La questione può facilmente scivolare su un terreno pericoloso e la Policy Manager di Google, Verity Harding, ha dovuto ribadire alcuni punti fermi che non sempre le istituzioni dimostrano di avere chiari in mente. Primo, che YouTube non ha mai operato alcun controllo preventivo sui contenuti caricati e tutto ciò per una questione estremamente semplice: non è possibile monitorare una piattaforma ove ogni singolo minuto che passa vengono caricate 300 ore di filmato («sarebbe come controllare una telefonata prima che venga effettuata»). Secondo, YouTube ha policy precise e modelli collaudati per segnalare i filmati ritenuti a rischio: i protocolli elaborati nel tempo portano a vagliare i filmati segnalati ed a precluderne la visione in caso di violazione del regolamento. Terzo, l’azione diretta del gruppo avviene soltanto a seguito della segnalazione di un filmato, operando con rapidità ma senza responsabilità alcuna sulla natura dei filmati presenti online laddove nessuno ne abbia segnalata l’inopportunità.
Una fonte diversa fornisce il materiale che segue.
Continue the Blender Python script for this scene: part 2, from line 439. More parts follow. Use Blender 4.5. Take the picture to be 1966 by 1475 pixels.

La chiamata di De Kerchove all’azione suggerisce l’istituzione di apposite task force nazionali per il monitoraggio dei filmati, la segnalazione e il relativo eventuale affossamento. Tale lavoro andrebbe ad affiancare e completare quello della community, la quale può agire con maggior incisività laddove abbia chiari i paletti entro cui giudicare un filmato. Compito degli stati, dunque, dovrebbe essere quello di operare sì proattivamente nella segnalazione di filmati inopportuni, ma anche quello di promuovere la giusta consapevolezza da parte degli utenti e la giusta formazione nei confronti degli stessi. Un utente consapevole è un utente responsabilizzato, e un utente responsabilizzato è un utente coinvolto.
Fare fronte comune non è questione regolamentare, ma culturale. Perché se l’assunto è quello per cui la censura preventiva non sia mai la giusta soluzione, occorre ridisegnare gran parte dei protocolli sui quali è stato fino ad oggi strutturato il controllo nelle sue varie forme.
We have to fight hate online by drowning it out, not by censoring it – my post for the Google Europe blog: http://t.co/9Xh5GBQ8MB
— Verity Harding (@verityharding) March 27, 2014
YouTube, da parte sua, ha messo in campo il fattore umano laddove gli algoritmi non possono arrivare: ogni filmato segnalato viene giudicato da un team di persone attivo 7 giorni su 7, 24 ore su 24, prendendo però in esame quei filmati che la community ha già segnalato come problematici. Google ricorda anzi tramite la Harding come esistano gruppi a livello internazionale estremamente proattivi nel segnalare filmati problematici, cosa che fa diventare il lavoro di controllo più semplice e rapido grazie alla collaborazione ed all’efficienza messi in campo dai vari attori.
Non è questione normativa
Lo stato che promuove la censura preventiva sta spostando la responsabilità dall’utente al provider, ignorando il fatto che mentre il primo ha in mano tutti gli strumenti per poter “flaggare” un filmato come inopportuno, il secondo non ha invece alcuna possibilità di reazione in virtù dell’impossibilità di pre-verificare quanto caricato online. Le stesse normative europee hanno più volte difeso l’attività di mere conduit in capo a YouTube e simili, ma le tensioni innescate dalla nuova ondata terroristica hanno risollevato antichi timori, vecchie tentazioni e nuove pulsioni di censura.
De Kerchove ammette che la soluzione non possa essere trovata a livello normativo: non può essere una legge a imporre controlli e veti in un contesto nel quale tecnologia, rapporti ed equilibri sono gli unici ingredienti che si possono mettere in campo. Nell’epoca della disintermediazione, infatti, viene meno il ruolo di chi raccoglie informazioni e le ridistribuisce secondo parametri propri, scelte strategiche e obiettivi editoriali. Le piattaforme che mettono gli utenti in contatto con altri utenti, facendosi semplici intermediarie in questo scambio, non possono agire per moto proprio se non ex post. In questo contesto ogni regolamento diventa inapplicabile ed eventuali azioni di controllo vanno strutturate secondo principi differenti.
La collaborazione tra utenti, aziende ed istituzioni, insomma, deve dar vita a sinergie in grado di compensare il venir meno del potere che vecchie normative hanno su nuove realtà. Non saranno dunque nuove leggi a fermare la propaganda terroristica, né sarà un filmato che rimane qualche ora online a dar vita ad una nuova Jihad. Occorre semmai capirsi su costi e benefici che la censura porta con sé, così da riequilibrare responsabilità e ruoli consentendo a tutti gli attori di remare nella stessa direzione.